Check each line of the listing for the string "wide", count the lines that have it, and answer with that number only.

══════════

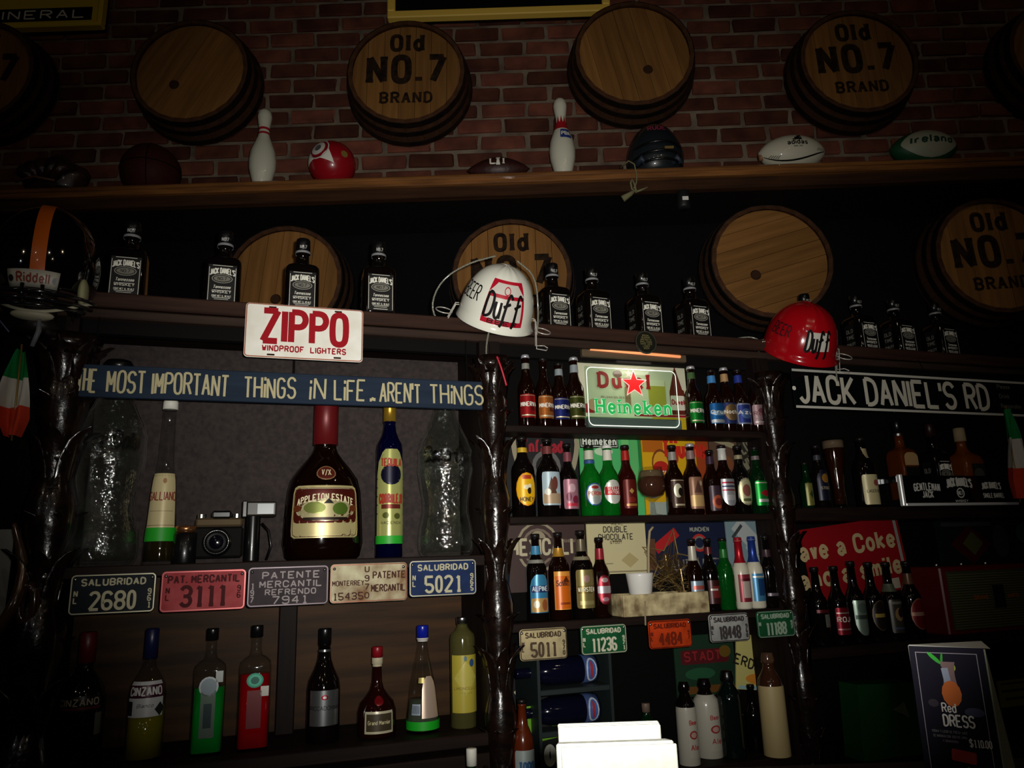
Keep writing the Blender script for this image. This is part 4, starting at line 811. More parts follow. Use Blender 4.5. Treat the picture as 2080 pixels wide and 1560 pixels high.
poster('beer_poster', 'dull brown and blue poster behind the second shelf bottles', 'poster', 1446, 872, 1502, 1047, (90, 66, 52), shapes=[('rect', 0, .35, .8, .06, (150, 140, 110), -.3), ('oval', 0, .1, .6, .2, (120, 70, 40)), ('rect', .1, -.2, .7, .3, (40, 60, 90))])
poster('beer_poster', 'dark poster with worn slanting grey capitals at the right end of the second shelf', 'poster', 1504, 872, 1574, 1047, (44, 40, 34), texts=[('LONDON', 0, .30, .12, .8, (120, 116, 96), dict(rot=.5)), ('WITTE', .0, .10, .12, .7, (120, 116, 96), dict(rot=.5))])
poster('beer_poster', 'brown beer poster with pale capitals across a round emblem', 'poster', 1034, 1064, 1192, 1200, (64, 46, 44),
  shapes=[('oval', -.12, .16, .56, .76, (150, 138, 114)), ('oval', -.12, .16, .50, .68, (64, 46, 44)), ('oval', -.12, .16, .42, .56, (120, 104, 90)), ('oval', -.12, .16, .36, .48, (64, 46, 44)), ('oval', -.12, .28, .2, .24, (150, 138, 114)), ('rect', -.1, .14, .72, .30, (64, 46, 44)), ('diamond', -.12, -.2, .1, .1, (150, 138, 114))],
  texts=[('MEXICALI', -.08, .05, .22, .78, (186, 176, 146), dict(sw=.20)), ('CERVEZA DE BAJA CALIFORNIA', .32, .22, .04, .3, (120, 104, 90))])
poster('beer_poster', 'cream beer poster with dark double chocolate wording', 'poster', 1194, 1062, 1314, 1165, (196, 186, 144),
  shapes=[('rect', 0, -.46, .96, .03, (140, 130, 100)), ('rect', 0, .14, .16, .03, (120, 110, 84)), ('rect', -.15, -.30, .12, .02, (140, 130, 100)), ('diamond', .2, -.24, .3, .3, (172, 158, 112))],
  texts=[('DOUBLE', -.02, .32, .11, .40, (56, 52, 44), dict(sw=.18)), ('CHOCOLATE', -.02, .17, .11, .58, (56, 52, 44), dict(sw=.18)), ('STOUT', -.02, .09, .05, .2, (70, 60, 50)), ('REAL', .02, .46, .04, .2, (70, 60, 50))])
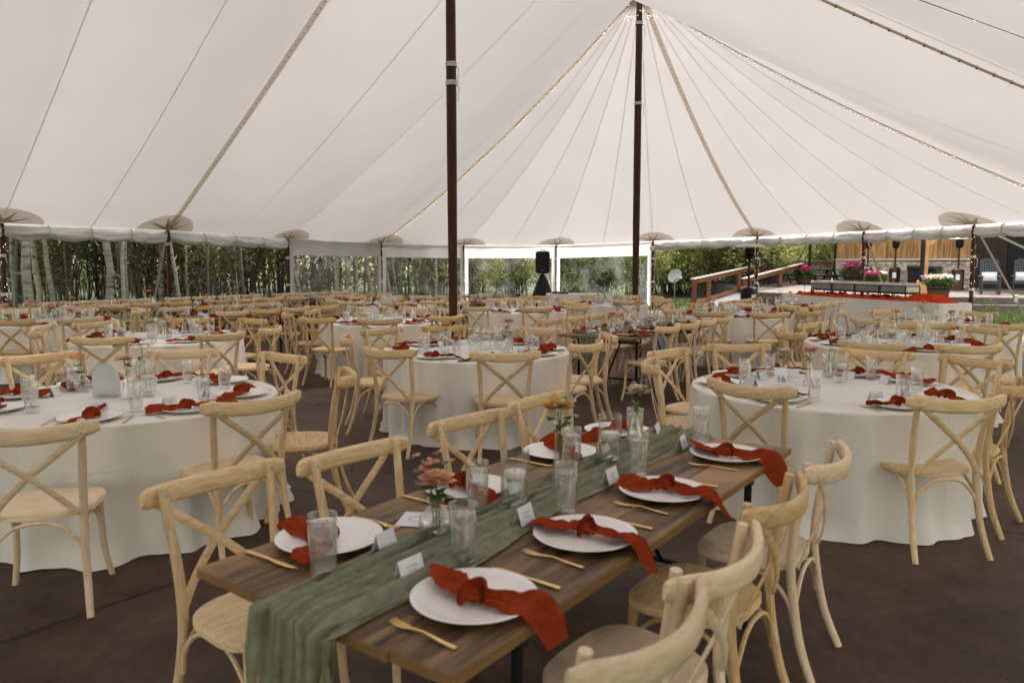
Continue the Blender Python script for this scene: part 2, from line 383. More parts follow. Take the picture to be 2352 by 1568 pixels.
BARK = [bark_mat('aspen_bark', (.115,.11,.08), (.19,.183,.14)), bark_mat('tan_bark', (.21,.185,.125), (.30,.265,.185)), bark_mat('dark_bark', (.055,.045,.03), (.09,.075,.05))]
def plank_mat():
    m, n, l, b = nodes('weathered_plank'); b.inputs['Roughness'].default_value = .5; b.inputs['Specular IOR Level'].default_value = .2
    tc = n.new('ShaderNodeTexCoord'); oi = n.new('ShaderNodeObjectInfo')
    va = n.new('ShaderNodeVectorMath'); mm = n.new('ShaderNodeMath'); mm.operation = 'MULTIPLY'; mm.inputs[1].default_value = 23
    l.new(oi.outputs['Random'], mm.inputs[0]); l.new(tc.outputs['Object'], va.inputs[0]); l.new(mm.outputs[0], va.inputs[1])
    mp = n.new('ShaderNodeMapping'); mp.inputs['Scale'].default_value = (10, .8, 10); l.new(va.outputs[0], mp.inputs[0])
    nz = n.new('ShaderNodeTexNoise'); nz.inputs['Scale'].default_value = 2; nz.inputs['Detail'].default_value = 8; nz.inputs['Roughness'].default_value = .65; l.new(mp.outputs[0], nz.inputs[0])
    bl = n.new('ShaderNodeTexNoise'); bl.inputs['Scale'].default_value = 1.7; bl.inputs['Detail'].default_value = 5; l.new(va.outputs[0], bl.inputs[0])
    r = n.new('ShaderNodeValToRGB'); e = r.color_ramp.elements
    e[0].position = .34; e[0].color = (.022,.012,.006,1); e[1].position = .68; e[1].color = (.27,.165,.085,1); q = e.new(.5); q.color = (.115,.068,.036,1)
    l.new(nz.outputs['Fac'], r.inputs[0])
    w = n.new('ShaderNodeMapRange'); w.inputs[1].default_value = .42; w.inputs[2].default_value = .64; w.inputs[4].default_value = .85; l.new(bl.outputs['Fac'], w.inputs[0])
    mx = n.new('ShaderNodeMix'); mx.data_type = 'RGBA'; mx.inputs[7].default_value = (.42,.25,.115,1)
    l.new(w.outputs[0], mx.inputs[0]); l.new(r.outputs[0], mx.inputs[6])
    # rubbed raw timber on the cut edges
    g = n.new('ShaderNodeNewGeometry'); sx = n.new('ShaderNodeSeparateXYZ'); l.new(g.outputs['True Normal'], sx.inputs[0])
    ab = n.new('ShaderNodeMath'); ab.operation = 'ABSOLUTE'; l.new(sx.outputs[2], ab.inputs[0])
    rg = n.new('ShaderNodeMapRange'); rg.inputs[1].default_value = .5; rg.inputs[2].default_value = .9; rg.inputs[3].default_value = .75; rg.inputs[4].default_value = 0
    l.new(ab.outputs[0], rg.inputs[0]); m2 = n.new('ShaderNodeMix'); m2.data_type = 'RGBA'; m2.inputs[7].default_value = (.26,.145,.058,1)
    l.new(rg.outputs[0], m2.inputs[0]); l.new(mx.outputs[2], m2.inputs[6]); l.new(m2.outputs[2], b.inputs['Base Color'])
    bn = n.new('ShaderNodeBump'); bn.inputs['Strength'].default_value = .3; bn.inputs['Distance'].default_value = .006
    l.new(nz.outputs['Fac'], bn.inputs['Height']); l.new(bn.outputs[0], b.inputs['Normal']); return m
MT['plank'] = plank_mat()
GRASS = mat('grass_ground', (.032,.042,.016), (.075,.09,.034), rough=.95, sc=2.2, det=8)
HILLM = mat('brush_hillside', (.12,.13,.05), (.29,.27,.14), rough=.95, sc=.5, det=9, c3=(.25,.255,.105))

# ------------------------------------------------------------------ ground
def structure(name, mb, m, smooth=False): return tag(mb.build(name, m, None, smooth), kind='structure')
g = MB()
def gz(u, v):
    x = -160 + 320*u; y = -60 + 330*v
    z = -.05 + max(0, y-45)*.02
    if x < -8: z += min(1.2, (-8-x)*.02)
    return (x, y, z)
g.grid(gz, 60, 60); structure('ground', g, GRASS, True)
g = MB()
def hz(u, v):
    a = radians(-180 + 360*u); r = 75 + 110*v  # unseen part behind the camera added to cut light from the front
    return (r*sin(a), r*cos(a), -1 + 17*sin(v*pi*.6)*(.55 + .45*fbm(2*cos(a), 2*sin(a), v*2)) + 7*v*(.6 + .5*(1 + sin(a))))
g.grid(hz, 160, 24); structure('hillside', g, HILLM, True)

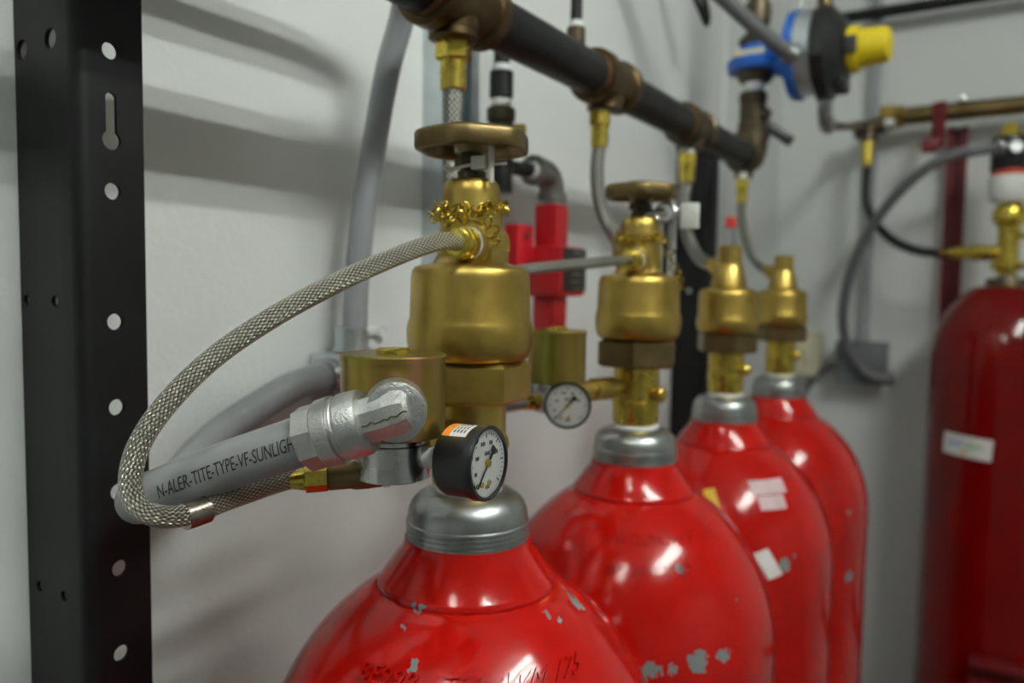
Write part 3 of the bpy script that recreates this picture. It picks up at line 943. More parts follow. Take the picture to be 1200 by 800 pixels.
# ------------------------------------------------------------------ grey conduit running from the first actuator
CR = 0.0128
cpts = [(-0.2920, 0.2767, 1.5233), (-0.310, 0.2685, 1.5160), (-0.330, 0.2600, 1.5080), (-0.350, 0.2515, 1.4990), (-0.371, 0.2460, 1.4900), (-0.391, 0.2490, 1.4825), (-0.410, 0.2645, 1.4765),
        (-0.433, 0.292, 1.4720), (-0.460, 0.322, 1.4710), (-0.485, 0.352, 1.4760), (-0.4985, 0.385, 1.4880), (-0.499, 0.420, 1.5030), (-0.496, 0.456, 1.5165), (-0.493, 0.492, 1.5215)]
CT = thing('flexible_conduit', (-0.2995, 0.2735, 1.52), 'thick grey flexible conduit with black lettering curling back from the silver elbow', 'conduit')
jk = part('jacket', tube(NB(), cpts, CR, 28, 12), 'conduit', CT)
path = spline(cpts, 12)
Lc = [0.0]
for a, b in zip(path[:-1], path[1:]): Lc.append(Lc[-1] + (b - a).length)
def on_conduit(s0, ang, sgn):
    def fn(x, y, o):
        s = s0 - x
        i = max(j for j in range(len(Lc)) if Lc[j] <= max(0.0, s)); i = min(i, len(path) - 2)
        f = (s - Lc[i]) / (Lc[i + 1] - Lc[i])
        p = path[i].lerp(path[i + 1], f)
        t = (path[min(i + 2, len(path) - 1)] - path[max(i - 1, 0)]).normalized()
        front = V(0.46, -0.82, 0.20); front = (front - t * front.dot(t)).normalized()
        up = front.cross(-t).normalized()
        if up.z < 0: up = -up
        a = y / CR + ang
        return p + (front * math.cos(a) + up * math.sin(a)) * (CR + 0.00012 + o)
    return fn
part('lettering', text_bm('N-ALER-TITE-TYPE-VF-SUNLIGHT', 0.0098, on_conduit(0.0800, -0.36, 1), 0.00005, 0.003, (0.56, 1.0, 0.15)), 'ink', jk)

# silver elbow and coupling (screwed on the can)
E0 = V(-0.2505, 0.2945, 1.5385)
E1 = V(-0.2995, 0.2735, 1.5205)
EL = thing('conduit_elbow', (-0.2505, 0.2945, 1.5385), 'rough cast silver elbow with hex coupling joining the gold can to the grey conduit', 'pipe fitting')
dE = (E1 - E0); LE = dE.length; dn = dE.normalized()
inw = (V(C1[0], C1[1], 1.5395) - E0).normalized()
bm = NB()
lathe(bm, [(-0.0085, 0.0075), (-0.0070, 0.0100), (-0.002, 0.0122), (0.010, 0.0122), (0.0245, 0.0118), (0.0265, 0.0128)], E0, dE, 8, 0.39)
EB = part('elbow_body', bm, 'cast', EL, 25)
bm = NB(); lathe(bm, [(-0.004, 0.0118), (-0.003, 0.0150), (0.004, 0.0158), (0.0105, 0.0158), (0.013, 0.015)], E0, inw, 36); part('elbow_hub', bm, 'cast', EB, 30)
bm = NB(); lathe(bm, [(0.0150, 0.0125), (0.0158, 0.0158), (0.0175, 0.0166), (0.0262, 0.0170), (0.0270, 0.0160), (0.0280, 0.0157), (0.0286, 0.0164), (0.0296, 0.0164), (0.0300, 0.0157), (0.0310, 0.0160)], E0, dE, 40)
part('coupling_ring', bm, 'cast', EL, 30)
bm = NB(); lathe(bm, [(0.0306, 0.0160), (0.0312, 0.0174), (0.0385, 0.0172), (0.0400, 0.0160)], E0, dE, 40)
lathe(bm, [(0.0390, 0.0150), (0.0396, 0.0166), (0.0492, 0.0168), (0.0500, 0.0152)], E0, dE, 8, 0.25)
part('compression_nut', bm, 'cast', EL, 25)
# mould seam proud of the casting
bm = NB()
sx, sy, sz = frame(dE)
seam = []
for k in range(15):
    s = -0.008 + 0.024 * k / 14
    q = E0 + dn * s + V(0.50, -0.84, 0.05).normalized() * 0.0120
    seam.append(q + V(0, 0, -0.0012 + 0.0009 * random.uniform(-1, 1)))
tube(bm, seam, 0.0004, 5, 2)
part('mould_seam', bm, 'iron_fitting', EB)

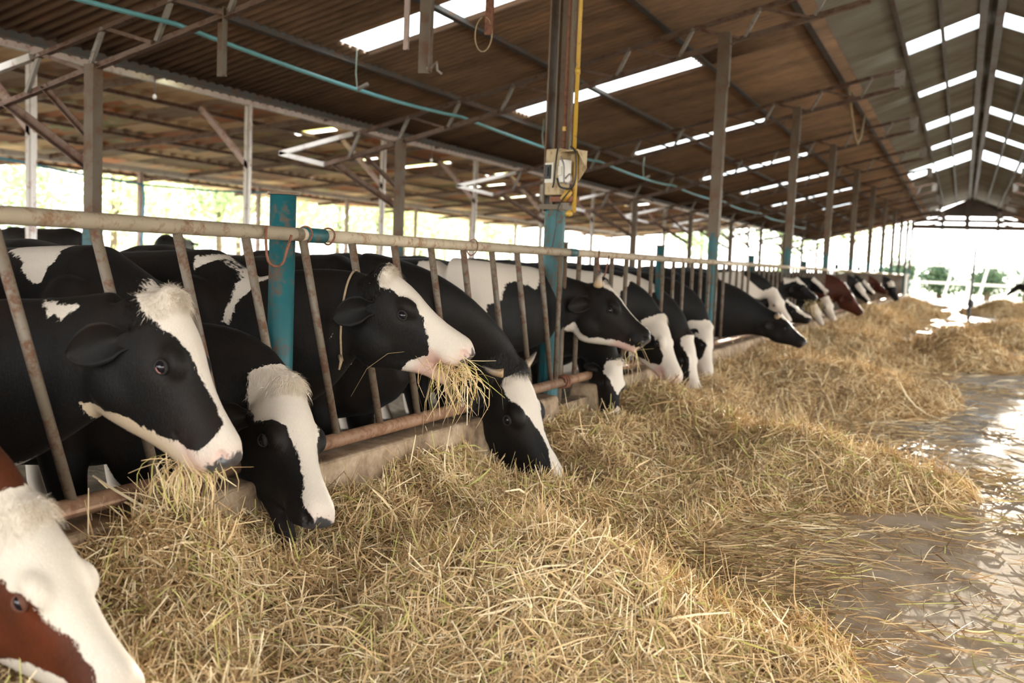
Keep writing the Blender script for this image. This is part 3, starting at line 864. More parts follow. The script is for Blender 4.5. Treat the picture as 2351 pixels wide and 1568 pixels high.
mb = MB(); mb.bar((-0.02, 47.5, 3.3), (-0.02, 47.5, 4.6), 0.18, 0.1); struct('trim_2', mb, M_PURLIN)
# water tanks at the far end
for (x, y, r, lab) in ((-3.35, 44.6, 1.25, 'round pale cement water tank at the far end of the cow row'), (3.6, 44.5, 1.25, 'pale cement water tank at the far right of the alley')):
    t = empty('water_tank', (x, y, COW_FLOOR)); tag(t, lab, 'water tank', 'cement water tanks at the far end')
    m_ = MB(); m_.tube([(x, y, COW_FLOOR), (x, y, 1.17)], r, 40); m_.build('wall', M_TANK, t)
    m_ = MB(); m_.tube([(x, y, 1.17), (x, y, 1.27)], r + 0.05, 40); m_.build('rim', M_TANK, t)
# thin stand in the alley
p = atZ(2222, 740, 0)
t = empty('alley_stand', p); tag(t, 'thin dark pole on a small foot standing in the alley', 'stand')
m_ = MB(); m_.tube([p, p + [0.02, 0, 0.62]], 0.05, 10); m_.build('foot_tube', M_DARKMETAL, t)
m_ = MB(); m_.tube([p + [0.02, 0, 0.6], p + [0.06, 0, 1.98]], 0.032, 8); m_.build('pole', M_DARKMETAL, t)
m_ = MB(); m_.box(p + np.array([0, 0, 0.015]), (0.42, 0.42, 0.03)); m_.build('base_plate', M_DARKMETAL, t)
m_ = MB(); m_.ball(p + np.array([0.03, 0, 0.50]), (0.09, 0.07, 0.12)); m_.build('valve', M_DARKMETAL, t, smooth=True)
# white rail fence outside the far end
t = empty('yard_fence', (0, 62, 0)); tag(t, 'bleached rail fence with leaning posts outside the far opening', 'fence')
for (x, dx) in ((-2.6, 0.5), (-0.8, 0.45), (1.0, 0.45), (2.8, 0.5), (4.6, 0.3)):
    m_ = MB(); m_.bar((x - dx * 0.5, 62, -0.26), (x + dx * 0.5, 62, 1.9), 0.20, 0.15); m_.build('post', M_WOODPOST, t)
m_ = MB(); m_.bar((-5, 62, 0.92), (7, 62, 0.80), 0.08, 0.14); m_.build('rail', M_WOODPOST, t)
m_ = MB(); m_.bar((-5, 62, 1.85), (7, 62, 1.85), 0.08, 0.08); m_.build('rail', M_WOODPOST, t)
m_ = MB(); m_.bar((0.3, 61.6, -0.26), (0.3, 61.6, 1.05), 0.24, 0.15); tag(m_.build('short_white_post', M_WOODPOST), 'short white post standing before the rail fence outside', 'post')
# ================================================================== cows
from mathutils.bvhtree import BVHTree
def coat_mat(name, dark, light, dark_rough=0.55):
    t = NT(name)
    wsd = t.attr('white'); pink = t.attr('pink'); nose = t.attr('nose'); warm = t.attr('cream')
    fur = t.noise(75, 3, 0.6, t.obj((1, 1, 0.5))); fur2 = t.noise(24, 3)
    sd = t.math('ADD', wsd, t.math('ADD', t.math('MULTIPLY', t.math('SUBTRACT', fur, 0.5), 0.022), t.math('MULTIPLY', t.math('SUBTRACT', fur2, 0.5), 0.030)))
    k = t.val(sd, -0.0022, 0.0022)
    fine = t.noise(190, 2, 0.6, t.obj((1, 1, 0.4)))
    dk = t.mix(fine, tuple(c * 0.65 for c in dark), tuple(c * 1.5 for c in dark))
    dk = t.mix(t.val(t.noise(5, 4), 0.45, 0.75), dk, tuple(c * m_ for c, m_ in zip(dark, (2.1, 1.55, 1.2))))
    lt = t.mix(t.math('ADD', t.math('MULTIPLY', fine, 0.5), t.math('MULTIPLY', t.noise(6, 3), 0.5)), tuple(c * 0.86 for c in light), light)
    lt = t.mix(t.math('MULTIPLY', warm, 0.8), lt, (0.62, 0.47, 0.30))
    c = t.mix(k, dk, lt)
    skin = t.mix(t.noise(60, 3), (0.52, 0.30, 0.25), (0.68, 0.43, 0.37))
    c = t.mix(t.math('MULTIPLY', pink, t.math('ADD', 0.02, t.math('MULTIPLY', k, 0.83))), c, skin)
    nn = t.math('ADD', nose, t.math('MULTIPLY', t.math('SUBTRACT', t.noise(42, 2), 0.5), 0.9))
    nm = t.val(nn, 0.45, 0.6)
    c = t.mix(nm, c, t.mix(fine, (0.045, 0.042, 0.042), (0.095, 0.09, 0.09)))
    t.set(Base_Color=c, Roughness=t.val(nm, 0, 1, dark_rough, 0.28), Specular_IOR_Level=t.val(nm, 0, 1, 0.13, 0.5))
    t.bsdf.inputs['Sheen Weight'].default_value = 0.03
    t.bsdf.inputs['Sheen Roughness'].default_value = 0.4
    t.bump(t.math('ADD', fine, t.math('MULTIPLY', fur, 0.5)), 0.28, 0.004)
    return t.m
M_COAT = coat_mat('black_white_coat', (0.0085, 0.0078, 0.0075), (0.71, 0.63, 0.54))
M_COATBR = coat_mat('brown_white_coat', (0.060, 0.0165, 0.0065), (0.64, 0.57, 0.48), 0.5)
M_COATDB = coat_mat('dark_red_coat', (0.045, 0.013, 0.007), (0.70, 0.62, 0.53), 0.5)
M_EYE = plain('dark_wet_eye', (0.008, 0.007, 0.010), 0.06, 0.1)
M_LIDPINK = plain('pink_lid', (0.42, 0.19, 0.16), 0.4, 0.15)
M_LID = plain('dark_lid', (0.014, 0.011, 0.010), 0.8, 0.3)
M_LIDBR = plain('brown_lid', (0.10, 0.035, 0.018), 0.8, 0.3)
M_EARIN = plain('dark_ear_fur', (0.03, 0.022, 0.018), 0.8, 0.3)
def horn_mat():
    t = NT('horn')
    a = t.attr('tint')
    t.set(Base_Color=t.ramp(t.math('ADD', a, t.math('MULTIPLY', t.math('SUBTRACT', t.noise(35, 4), 0.5), 0.5)),
          [(0.1, (0.50, 0.34, 0.19)), (0.5, (0.33, 0.25, 0.18)), (0.9, (0.06, 0.05, 0.05))]), Roughness=0.4)
    return t.m
M_HORN = horn_mat()
def hair_mat(name, a, b):
    t = NT(name); t.set(Base_Color=t.mix(t.attr('tint'), a, b), Roughness=0.55); return t.m
def coathair_mat():
    t = NT('coat_hair_fibres')
    t.set(Base_Color=t.ramp(t.attr('tint'), [(0.0, (0.008, 0.007, 0.0065)), (0.3, (0.020, 0.015, 0.012)), (0.36, (0.05, 0.014, 0.005)), (0.5, (0.08, 0.024, 0.009)), (0.55, (0.56, 0.47, 0.36)), (1.0, (0.82, 0.75, 0.65))]),
          Roughness=0.5, Specular_IOR_Level=0.25)
    for n in t.t.nodes:
        if n.type == 'VALTORGB': n.color_ramp.interpolation = 'LINEAR'
    return t.m
M_COATHAIR = coathair_mat()
M_HAIRW = hair_mat('cream_forelock', (0.62, 0.50, 0.36), (0.82, 0.74, 0.62))
M_HAIRB = hair_mat('black_forelock', (0.008, 0.007, 0.007), (0.03, 0.026, 0.024))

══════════

**Response**
2